Tombe-t-on en désamour? Rissala ila el-oukhtayn, telle une enquête amoureuse, collecte les indices des souvenirs et se fonde sur les lettres anciennes ou actuelles des amants. Lintrospection seule ne suffit pas. Les conversations avec celle qui fut l’aimée sont de précieuses mines où Makhlouf quête le sens. Les lettres de cette dernière avec un autre homme, lettres qu’elle confie au poète, sont également importantes. Écrire à l’un(e) pour parler de l’autre, écrire au lecteur pour parler aux absents, écrire et lire des lettres pour s’éprouver vivant au passé comme au présent. Rissala ila el-oukhtayn est une mise en abîme épistolaire.

 

L’énigme de l’amour et le mystère duel de la vie et de la mort occupent les instants du poète. Car suivre les traces de la naissance et de la fin de l’amour, et désirer le paradis perdu dans les facettes plurielles de la femme, sont les expériences à travers lesquelles Makhlouf tente de frôler l’intrication de l’existence avec la mort. Ce n’est pas la mort paisible, la fin naturelle qui hantent le poète, mais la destructivité que les humains déploient: désir de dévorer, dannihiler. Quelquefois au même moment succombent le tueur et le tué.

 

«Quand je parle de la mise à mort, je ne vise pas un lieu déterminé. Il n’existe pas de lieu adéquat pour tuer. La terre entière s’y prête. Elle est son terreau. Et quand je parle du tueur, je n’en désigne pas un en particulier. Je regarde les êtres, exactement comme je me vois, et je suinte de peur.»

 

Un autre chemin privilégié est celui par lequel Makhlouf se plonge dans les spiritualités et les philosophies qui esquissent pour lui un début d’apaisement. L’expérience de l’art – photographies prises et surtout œuvres picturales et musicales admirées – permettent également au poète de sonder le mystère. Au fil de ses déambulations dans Paris, ses jardins, ses musées et ses lieux emblématiques – un très beau passage est celui d’un retour express du poète à la maison familiale au Liban –, Makhlouf reste attentif à ce que murmurent les statues. Le poète amateur d’art attend-il de l’œuvre qu’elle le comprenne? Ou quelle se souvienne de son passage? Le silence des statues se mêle à celui des absents et dit que tout est impermanence. 

 

«Tu abolissais la séparation entre le proche et le lointain, toi qui craignais d’être enfermée dans la forme unique, déterminée à l’avance./ Lorsque je te lisais, je t’écoutais en fait, et mon besoin de toi grandissait.
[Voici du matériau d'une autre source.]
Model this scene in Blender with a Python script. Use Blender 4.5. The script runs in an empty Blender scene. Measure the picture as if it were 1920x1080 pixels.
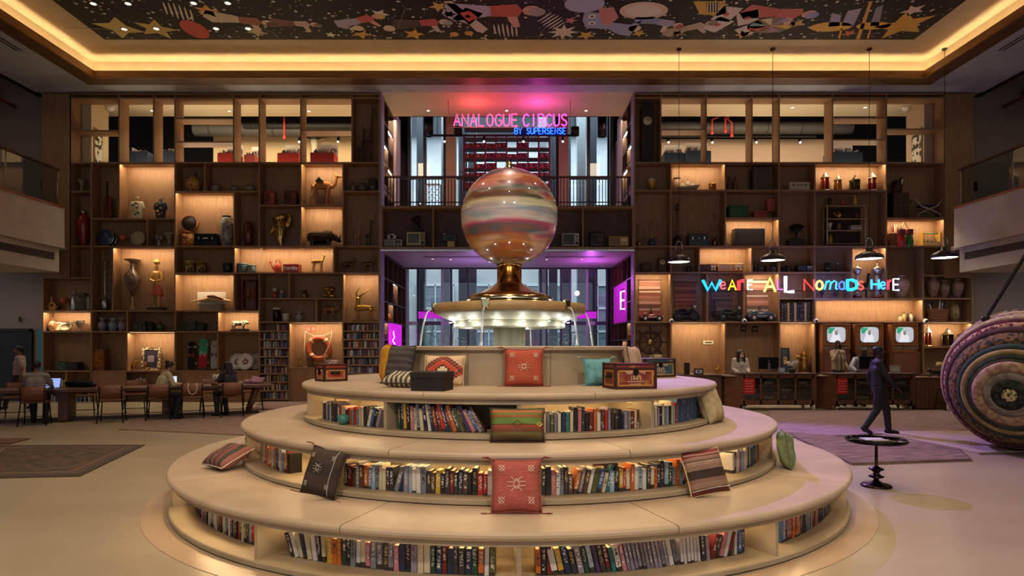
import bpy, math, random
from math import sin, cos, pi, radians, sqrt, atan2, asin
from mathutils import Vector, Matrix, Euler
R = random.Random(11)
SC = bpy.context.scene
COL = SC.collection
F, HZ = 1200.0, 1.76          # focal length in px of a 1920 wide frame, eye height
def P(px, py, Y):
 return Vector(((px - 955) / F * Y, Y, HZ + (648 - py) / F * Y))
# ---------------------------------------------------------------- camera, world, lights, exposure
cam = bpy.data.cameras.new('camera')
cam.sensor_width = 36
cam.lens = 36 * F / 1920
cam.shift_x = 5 / 1920
cam.shift_y = 108 / 1920
cam.clip_end = 200
camo = bpy.data.objects.new('camera', cam)
COL.objects.link(camo)
camo.location = (0, 0, HZ)
camo.rotation_euler = (pi / 2, 0, 0)
SC.camera = camo
W = bpy.data.worlds.new('world')
SC.world = W
W.use_nodes = True
W.node_tree.nodes['Background'].inputs[0].default_value = (0.58, 0.65, 0.80, 1)
W.node_tree.nodes['Background'].inputs[1].default_value = 0.8
SC.view_settings.view_transform = 'Standard'
SC.view_settings.look = 'None'
SC.view_settings.exposure = -0.06
SC.view_settings.gamma = 1.0
SC.view_settings.use_curve_mapping = False
SC.cycles.max_bounces = 6
SC.cycles.diffuse_bounces = 3
SC.cycles.glossy_bounces = 3
SC.cycles.transmission_bounces = 6
SC.cycles.transparent_max_bounces = 12
SC.cycles.caustics_reflective = False
SC.cycles.caustics_refractive = False
SC.cycles.sample_clamp_indirect = 4.0
def lamp(kind, name, loc, power, col, rot=(0, 0, 0), size=.2, size_y=None, cone=80, blend=.6, spread=180):
 l = bpy.data.lights.new(name, kind)
 l.energy = power
 l.color = col
 if kind == 'AREA':
  l.shape = 'RECTANGLE' if size_y else 'DISK'
  l.size = size
  if size_y:
   l.size_y = size_y
  l.spread = radians(spread)
 else:
  l.shadow_soft_size = size
 if kind == 'SPOT':
  l.spot_size = radians(cone)
  l.spot_blend = blend
 o = bpy.data.objects.new(name, l)
 COL.objects.link(o)
 o.location = loc
 o.rotation_euler = rot
 return o
WARM = (1.0, .77, .55)
# ceiling downlights over the lounge floor
for ix in (-9.5, -4.8, 0, 4.8, 9.5):
 for iy in (2.5, 6.5, 10.5, 14.5):
  lamp('SPOT', 'ceiling_downlight_lamp', (ix, iy, 10.15), 780 if ix == 0 else 560 if abs(ix) < 5 else 300, WARM, size=.12, cone=88, blend=.8)
# spots aimed at the books and the front of the tiers (behind the camera, high up)
lamp('SPOT', 'front_spot', (-2.5, -3.5, 8.5), 1500, (1, .82, .62), (radians(52), 0, radians(-12)), .15, cone=60)
lamp('SPOT', 'front_spot', (2.5, -3.5, 8.5), 1500, (1, .82, .62), (radians(52), 0, radians(12)), .15, cone=60)
# violet stage lamp under the entrance soffit, aimed past the right flank of the tiers
lamp('SPOT', 'violet_stage_lamp', (2.2, 19.7, 9.2), 8500, (.40, .24, 1.0), Vector((2.2 - 5.2, 19.7 - 9.8, 9.0)).to_track_quat('Z', 'Y').to_euler(), .05, cone=42, blend=.5)
# ---------------------------------------------------------------- materials
def lin(h):
 h = h.lstrip('#')
 c = [int(h[i:i + 2], 16) / 255 for i in (0, 2, 4)]
 return tuple([(x / 12.92 if x <= .04045 else ((x + .055) / 1.055) ** 2.4) for x in c] + [1.0])
MATS = {}
def nodes(m):
 m.use_nodes = True
 nt = m.node_tree
 return nt, nt.nodes, nt.links, nt.nodes['Principled BSDF']
def ramp(ns, stops, const=False):
 r = ns.new('ShaderNodeValToRGB')
 cr = r.color_ramp
 if const:
  cr.interpolation = 'CONSTANT'
 while len(cr.elements) < len(stops):
  cr.elements.new(1.0)
 for e, (p, c) in zip(cr.elements, stops):
  e.position = p
  e.color = lin(c) if isinstance(c, str) else c
 return r
def mat(key, col=None, col2=None, rough=.55, metal=0, scale=5, st=(1, 1, 1), lo=.35, hi=.65, emit=0, coat=0, trans=0, bump=0, detail=3, alpha=1, ior=1.45):
 if key in MATS:
  return MATS[key]
 m = bpy.data.materials.new(key)
 MATS[key] = m
 nt, ns, ln, b = nodes(m)
 b.inputs['Base Color'].default_value = lin(col)
 b.inputs['Roughness'].default_value = rough
 b.inputs['Metallic'].default_value = metal
 b.inputs['IOR'].default_value = ior
 if coat:
  b.inputs['Coat Weight'].default_value = coat
  b.inputs['Coat Roughness'].default_value = .05
 if trans:
  b.inputs['Transmission Weight'].default_value = trans
 if emit:
  b.inputs['Emission Color'].default_value = lin(col)
  b.inputs['Emission Strength'].default_value = emit
 if col2 or bump:
  tc = ns.new('ShaderNodeTexCoord')
  mp = ns.new('ShaderNodeMapping')
  mp.inputs['Scale'].default_value = st
  nz = ns.new('ShaderNodeTexNoise')
  nz.inputs['Scale'].default_value = scale
  nz.inputs['Detail'].default_value = detail
  ln.new(tc.outputs['Object'], mp.inputs[0])
  ln.new(mp.outputs[0], nz.inputs['Vector'])
  if col2:
   r = ramp(ns, [(lo, col), (hi, col2)])
   ln.new(nz.outputs[0], r.inputs[0])
   ln.new(r.outputs[0], b.inputs['Base Color'])
  if bump:
   bp = ns.new('ShaderNodeBump')
   bp.inputs['Strength'].default_value = bump
   bp.inputs['Distance'].default_value = .02
   ln.new(nz.outputs[0], bp.inputs['Height'])
   ln.new(bp.outputs[0], b.inputs['Normal'])
 return m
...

Je ne savais pas que ce que je t’écrivais n’était pas en fait destiné à toi seule./ Il a suffi que ta sœur m’écrive une fois pour que je m’en persuade. Je l’ai lue et je me suis rappelé ses yeux sur-le-champ. Ils donnaient l’impression d’épier un secret remuant au cœur des choses.»

 

Rissala ila el-oukhtayn. Faut-il prendre ce titre et son adresse duelle, au pied de la lettre? Issa Makhlouf entretient le doute tout au long de son ouvrage. Réalité/invisible, passé/présent, vie/mort, aimée/étrangère, soi/autre, les deux faces de la sororité, comme celles de Janus, sont inséparables. Qu’importe la réponse que le lecteur retient, le poète subtilement pointe vers le dépassement de l’illusion des contraires. 

 

 

BIBLIOGRAPHIE

Rissala ila el-oukhtayn de Issa Makhlouf, Dâr Attanweer (2e édition), 2019.

Lettre aux deux sœurs de Issa Makhlouf, traduit de l’arabe (Liban) par Abdellatif Laâbi, José Corti, 2008.